The 2014 video has a section about how David and Bonnie “set out for the world and added two sons along the way.”

“For Sara Lee, David led their expansion into Asia, living in Hong Kong for two years,” the narrator says at 1:45 into the video.

“It sure wasn’t Georgia,” quips Bonnie.

The new video, released last week, skips right from the part about setting out to see the world and adding to their family to his experience at Reebok, omitting any mention of his time in Hong Kong. Watch the new video:

The Perdue campaign did not return a request for comment, and Ossoff’s campaign declined to comment.

Fearmongering about China has been a central theme of Perdue’s campaign, so a picture of him at the Great Wall and boasts about time spent in Asia aren’t politically convenient. Perdue has accused Ossoff of being funded by the Chinese government and endorsed by the Communist Party.

“He’ll never hold China accountable or deal with our foreign policy with a straight-up perspective,” Perdue told Fox News.

But both of Perdue’s claims are false.

Perdue is basing his first claim on a public company in Hong Kong that paid to license two documentaries about war crimes by ISIS terrorists from Ossoff’s film company. The transaction was not initially in Ossoff’s financial disclosure forms but was included in an update.

“These were aired by television broadcasters all over the world,” Ossoff said in October. “He [Perdue] is cherry-picking that there was one Asian TV channel that aired our documentary.”

Ossoff was also never endorsed by the Communist Party USA.

Perdue actually has had significant work with Asia during his career. From 2002 to 2003, he was CEO of Pillowtex, a failed North Carolina textile manufacturer. There, part of his job was to essentially outsource the company’s manufacturing operations to cheaper foreign factories, especially in Asia.

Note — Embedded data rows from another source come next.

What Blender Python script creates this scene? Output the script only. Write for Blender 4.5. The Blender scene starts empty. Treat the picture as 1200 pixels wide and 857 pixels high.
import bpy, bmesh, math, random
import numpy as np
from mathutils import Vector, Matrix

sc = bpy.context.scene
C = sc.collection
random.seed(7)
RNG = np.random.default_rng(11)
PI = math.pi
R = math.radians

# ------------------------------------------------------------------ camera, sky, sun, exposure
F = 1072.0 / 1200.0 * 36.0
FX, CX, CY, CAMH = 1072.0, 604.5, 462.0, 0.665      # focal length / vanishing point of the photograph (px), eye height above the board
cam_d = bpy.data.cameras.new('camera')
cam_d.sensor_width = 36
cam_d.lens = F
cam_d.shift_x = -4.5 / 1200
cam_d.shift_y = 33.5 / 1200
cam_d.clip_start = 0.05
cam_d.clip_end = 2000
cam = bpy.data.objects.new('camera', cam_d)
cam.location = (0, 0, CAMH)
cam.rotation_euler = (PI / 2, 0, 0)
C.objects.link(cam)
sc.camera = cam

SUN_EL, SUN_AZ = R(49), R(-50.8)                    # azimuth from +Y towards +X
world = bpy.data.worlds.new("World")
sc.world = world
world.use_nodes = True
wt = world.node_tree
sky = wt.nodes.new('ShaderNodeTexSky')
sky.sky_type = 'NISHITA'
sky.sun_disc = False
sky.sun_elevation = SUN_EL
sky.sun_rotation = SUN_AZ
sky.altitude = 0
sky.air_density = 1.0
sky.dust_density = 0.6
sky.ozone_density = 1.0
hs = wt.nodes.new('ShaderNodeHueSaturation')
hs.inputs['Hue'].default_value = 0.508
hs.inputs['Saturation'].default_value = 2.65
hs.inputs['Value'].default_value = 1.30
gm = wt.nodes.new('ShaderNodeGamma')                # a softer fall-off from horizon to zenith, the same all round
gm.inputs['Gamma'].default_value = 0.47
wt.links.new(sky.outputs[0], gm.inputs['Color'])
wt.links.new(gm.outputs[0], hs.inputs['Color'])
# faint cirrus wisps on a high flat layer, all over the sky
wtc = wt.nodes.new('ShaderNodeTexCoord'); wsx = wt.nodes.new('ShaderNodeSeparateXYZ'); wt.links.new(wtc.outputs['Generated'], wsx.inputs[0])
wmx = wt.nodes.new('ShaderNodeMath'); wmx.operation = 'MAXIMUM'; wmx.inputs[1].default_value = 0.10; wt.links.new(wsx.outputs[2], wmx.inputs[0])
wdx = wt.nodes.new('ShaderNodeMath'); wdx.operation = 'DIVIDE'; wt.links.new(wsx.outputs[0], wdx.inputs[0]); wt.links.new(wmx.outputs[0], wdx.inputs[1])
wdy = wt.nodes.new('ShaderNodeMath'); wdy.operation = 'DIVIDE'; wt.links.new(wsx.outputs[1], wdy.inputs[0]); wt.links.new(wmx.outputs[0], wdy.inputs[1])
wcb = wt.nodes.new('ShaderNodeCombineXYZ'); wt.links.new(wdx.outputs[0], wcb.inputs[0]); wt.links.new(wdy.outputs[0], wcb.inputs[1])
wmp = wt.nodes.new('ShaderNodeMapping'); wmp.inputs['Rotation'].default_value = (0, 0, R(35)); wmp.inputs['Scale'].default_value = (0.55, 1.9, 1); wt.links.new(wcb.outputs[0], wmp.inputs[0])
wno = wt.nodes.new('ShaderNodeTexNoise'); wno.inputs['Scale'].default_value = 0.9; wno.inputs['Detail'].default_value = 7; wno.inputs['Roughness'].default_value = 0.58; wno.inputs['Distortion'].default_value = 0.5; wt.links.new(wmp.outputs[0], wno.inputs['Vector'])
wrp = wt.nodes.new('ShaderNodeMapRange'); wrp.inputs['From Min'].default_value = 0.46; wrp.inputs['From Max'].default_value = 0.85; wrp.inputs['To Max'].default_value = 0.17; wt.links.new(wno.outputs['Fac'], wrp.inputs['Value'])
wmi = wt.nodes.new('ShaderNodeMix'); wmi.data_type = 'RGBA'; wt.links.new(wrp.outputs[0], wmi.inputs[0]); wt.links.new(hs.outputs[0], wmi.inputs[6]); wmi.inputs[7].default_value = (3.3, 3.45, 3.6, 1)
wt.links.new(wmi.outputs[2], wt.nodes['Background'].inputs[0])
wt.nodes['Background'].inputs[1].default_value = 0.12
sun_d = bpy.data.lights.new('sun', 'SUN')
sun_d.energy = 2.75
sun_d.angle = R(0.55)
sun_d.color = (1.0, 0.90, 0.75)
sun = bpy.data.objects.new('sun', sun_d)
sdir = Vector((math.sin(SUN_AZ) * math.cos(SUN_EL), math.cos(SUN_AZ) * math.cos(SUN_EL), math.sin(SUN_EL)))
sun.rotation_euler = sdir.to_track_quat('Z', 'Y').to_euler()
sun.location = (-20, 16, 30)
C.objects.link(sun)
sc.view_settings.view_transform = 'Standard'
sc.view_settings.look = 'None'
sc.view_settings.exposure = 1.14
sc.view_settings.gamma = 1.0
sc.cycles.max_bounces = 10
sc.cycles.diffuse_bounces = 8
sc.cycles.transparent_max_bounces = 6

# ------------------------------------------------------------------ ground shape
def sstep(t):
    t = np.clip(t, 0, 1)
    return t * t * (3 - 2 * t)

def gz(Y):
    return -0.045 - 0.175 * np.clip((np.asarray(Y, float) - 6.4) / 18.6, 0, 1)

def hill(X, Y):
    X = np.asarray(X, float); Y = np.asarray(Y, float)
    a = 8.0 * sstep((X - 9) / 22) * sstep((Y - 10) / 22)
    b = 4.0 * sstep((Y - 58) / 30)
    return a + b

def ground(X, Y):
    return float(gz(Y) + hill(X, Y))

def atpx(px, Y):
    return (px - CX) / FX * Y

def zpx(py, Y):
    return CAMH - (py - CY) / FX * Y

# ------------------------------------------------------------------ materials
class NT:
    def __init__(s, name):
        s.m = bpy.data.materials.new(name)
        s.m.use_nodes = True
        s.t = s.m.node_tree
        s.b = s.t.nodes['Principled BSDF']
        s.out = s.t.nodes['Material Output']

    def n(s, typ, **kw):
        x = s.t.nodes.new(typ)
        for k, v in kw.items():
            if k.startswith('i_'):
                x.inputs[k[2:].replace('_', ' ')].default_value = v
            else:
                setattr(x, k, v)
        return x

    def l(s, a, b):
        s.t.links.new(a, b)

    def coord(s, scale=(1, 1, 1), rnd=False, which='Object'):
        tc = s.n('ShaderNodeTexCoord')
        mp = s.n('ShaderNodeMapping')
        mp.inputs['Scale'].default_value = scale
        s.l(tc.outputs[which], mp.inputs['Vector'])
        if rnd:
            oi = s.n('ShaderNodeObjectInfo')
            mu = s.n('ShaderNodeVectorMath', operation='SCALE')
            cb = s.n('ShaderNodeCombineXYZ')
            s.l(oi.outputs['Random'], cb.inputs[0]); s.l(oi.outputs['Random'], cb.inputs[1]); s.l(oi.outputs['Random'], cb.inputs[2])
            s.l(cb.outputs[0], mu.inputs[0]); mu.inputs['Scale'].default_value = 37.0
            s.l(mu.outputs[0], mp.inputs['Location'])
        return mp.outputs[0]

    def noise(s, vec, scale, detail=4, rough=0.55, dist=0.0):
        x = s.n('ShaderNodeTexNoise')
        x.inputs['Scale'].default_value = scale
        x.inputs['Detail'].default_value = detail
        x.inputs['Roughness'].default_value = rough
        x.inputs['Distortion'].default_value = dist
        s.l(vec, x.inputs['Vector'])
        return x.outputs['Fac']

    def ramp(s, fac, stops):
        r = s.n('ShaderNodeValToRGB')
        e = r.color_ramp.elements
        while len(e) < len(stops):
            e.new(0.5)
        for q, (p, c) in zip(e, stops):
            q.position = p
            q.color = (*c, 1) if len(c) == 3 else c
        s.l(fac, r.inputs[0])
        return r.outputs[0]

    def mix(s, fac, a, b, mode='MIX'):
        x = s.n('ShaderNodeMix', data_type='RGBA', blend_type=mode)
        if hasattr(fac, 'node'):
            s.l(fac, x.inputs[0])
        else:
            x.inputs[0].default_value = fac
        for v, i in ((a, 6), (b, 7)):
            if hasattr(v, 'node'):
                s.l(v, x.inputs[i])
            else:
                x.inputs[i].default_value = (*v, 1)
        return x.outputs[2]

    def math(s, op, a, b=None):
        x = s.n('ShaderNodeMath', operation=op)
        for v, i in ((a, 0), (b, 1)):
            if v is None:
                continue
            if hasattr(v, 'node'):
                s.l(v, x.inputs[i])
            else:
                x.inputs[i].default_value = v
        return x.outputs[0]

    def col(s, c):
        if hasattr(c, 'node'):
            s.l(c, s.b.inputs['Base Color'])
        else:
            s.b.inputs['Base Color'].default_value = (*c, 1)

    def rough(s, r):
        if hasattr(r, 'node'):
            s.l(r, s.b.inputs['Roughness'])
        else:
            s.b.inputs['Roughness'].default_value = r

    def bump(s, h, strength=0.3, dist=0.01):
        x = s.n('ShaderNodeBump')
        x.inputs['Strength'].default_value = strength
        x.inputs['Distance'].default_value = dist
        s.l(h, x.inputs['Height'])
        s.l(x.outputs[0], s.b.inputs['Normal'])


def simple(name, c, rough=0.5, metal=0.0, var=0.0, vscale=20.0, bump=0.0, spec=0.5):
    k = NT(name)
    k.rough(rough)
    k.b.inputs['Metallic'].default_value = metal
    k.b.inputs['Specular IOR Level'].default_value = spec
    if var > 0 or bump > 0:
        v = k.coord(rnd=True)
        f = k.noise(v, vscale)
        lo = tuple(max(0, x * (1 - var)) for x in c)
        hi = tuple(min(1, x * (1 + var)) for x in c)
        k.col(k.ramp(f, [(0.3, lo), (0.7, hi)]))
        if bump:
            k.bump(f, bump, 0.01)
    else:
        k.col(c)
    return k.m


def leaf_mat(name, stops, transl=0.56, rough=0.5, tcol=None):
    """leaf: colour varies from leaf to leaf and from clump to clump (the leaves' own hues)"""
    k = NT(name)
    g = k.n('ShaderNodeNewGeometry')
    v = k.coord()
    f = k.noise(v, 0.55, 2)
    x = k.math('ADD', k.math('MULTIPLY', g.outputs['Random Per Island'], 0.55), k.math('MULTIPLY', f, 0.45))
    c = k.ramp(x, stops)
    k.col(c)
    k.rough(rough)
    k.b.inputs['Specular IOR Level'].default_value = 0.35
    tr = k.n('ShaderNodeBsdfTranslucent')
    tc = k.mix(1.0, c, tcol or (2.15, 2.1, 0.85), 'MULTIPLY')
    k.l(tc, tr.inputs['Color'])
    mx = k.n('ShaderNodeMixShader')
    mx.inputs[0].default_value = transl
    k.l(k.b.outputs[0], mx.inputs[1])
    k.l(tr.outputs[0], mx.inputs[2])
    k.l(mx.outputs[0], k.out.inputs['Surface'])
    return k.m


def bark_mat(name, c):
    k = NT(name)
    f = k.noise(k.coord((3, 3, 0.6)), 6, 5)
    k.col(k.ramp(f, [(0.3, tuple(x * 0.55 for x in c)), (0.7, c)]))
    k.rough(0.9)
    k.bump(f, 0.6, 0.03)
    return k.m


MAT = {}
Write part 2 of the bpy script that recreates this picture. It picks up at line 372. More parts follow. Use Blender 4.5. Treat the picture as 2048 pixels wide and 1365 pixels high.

In a 2005 deposition, when asked about his “experience with outsourcing,” Perdue bluntly admitted, “Yeah, I spent most of my career doing that.”

In 2014, Perdue’s then-campaign manager insisted that the comments about outsourcing referred to a “company contracting with an outside source, not the direct shift of jobs overseas.”

In that deposition, Perdue also talked about his work with other companies importing goods from Asia ― including from China ― dealing with companies as far away as Japan, and his time living in Singapore and Hong Kong.

And during his time with Sara Lee, Perdue oversaw a restructuring that closed factories in places like Georgia while expanding operations in Asia.

The Perdue-Ossoff runoff ― triggered because no candidate received a majority of the votes in November ― is one of two Senate contests on the ballot in January. The other is between Sen. Kelly Loeffler (R) and Democrat Raphael Warnock, who are competing for an open seat that Loeffler has temporarily filled since January.